More and more companies are taking political stances. This really does affect who purchases their products. But I question whether or not these political stances are genuine, or just taken because companies recognize how efficient this manipulation of purchasing power is. “Corporate social responsibility” gives the illusion of corporate activism, and consumers demand this: according to Harvard Business School, “38% of Americans believe CEOs have a responsibility to speak out on controversial issues, as long as they directly apply to the company’s business”.
But any type of corporate activism is often an illusion in itself. The recent controversial Super Bowl advertisement put out by 84 Lumber demonstrates this (The ad followed a mother and her daughter travelling across Mexico to cross the border into the United States, only to find a wall, not unlike the wall proposed by President Trump to deter illegal immigration. When they cross through the wall and a slogan about opportunity follows, the viewer is given the impression that 84 Lumber supports immigration and has a negative view of Trump’s wall proposal. This is certainly how the ad was most commonly interpreted. Many Trump supporters called for a boycott of the company, while others thanked 84 Lumber for “being on the right side of history” (). Not only does this boycott demonstrate the consumer activism detailed above, but it also demonstrates some of the issues found within it. Boycotting 84 Lumber will not help the wall be built. Supporting the company will not in any way deter its construction. It would not do so even if the mainstream interpretations of the ad were correct- the company’s CEO Maggie Hardy Magerko herself supports Trump and his border wall. If 84 Lumber had in fact been taking a hard stance against the wall or Trump, the money that went into making the almost five-minute-long advertisement would have been much more effective if it had been donated to a myriad of organizations fighting the policies of the Trump administration in constructive ways.

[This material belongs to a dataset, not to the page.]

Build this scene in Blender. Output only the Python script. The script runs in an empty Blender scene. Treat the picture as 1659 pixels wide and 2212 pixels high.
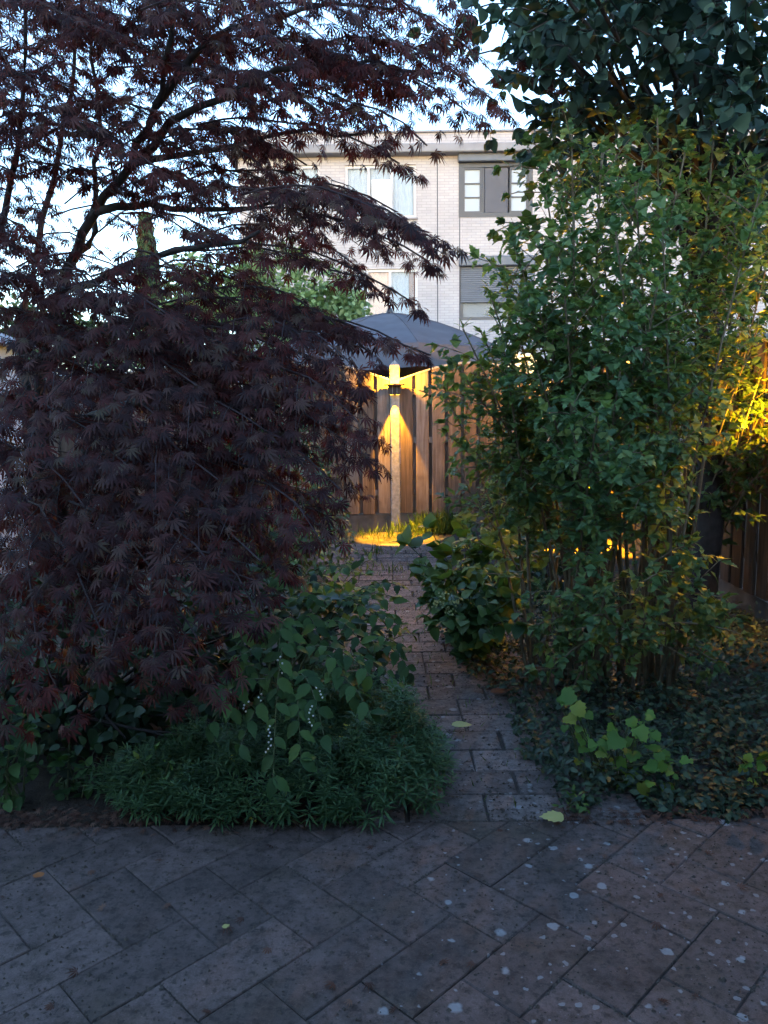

Given that the legitimacy of a company’s political stances is questionable, why do many feel that extending or withholding support for a company is a more effective mode of activism than other, more direct ways? By replacing political activism with consumer activism, are we exchanging our political agency for greater power of consumption? Engaging with the marketplace more than with our political system makes our government less relevant, perhaps encouraging disengagement with the political process. Our generation is vocal in its desire to enact change, but this may not be the way to go about doing it. A recent focus on more direct activism is a step in the right direction: calling your representatives, educating your peers, or donating to organizations. Disillusionment with our country’s political process is most likely one of the reasons behind the recent influx of consumer-based activism in the marketplace, but we cannot fix the structures of our political system that cause the systematic removal of citizens from political power if we work outside of the system. So while, in some cases, withholding support from a company can make a valuable political statement, activists cannot and should not stop there. Protests should move beyond the marketplace in order to be effective and worthwhile.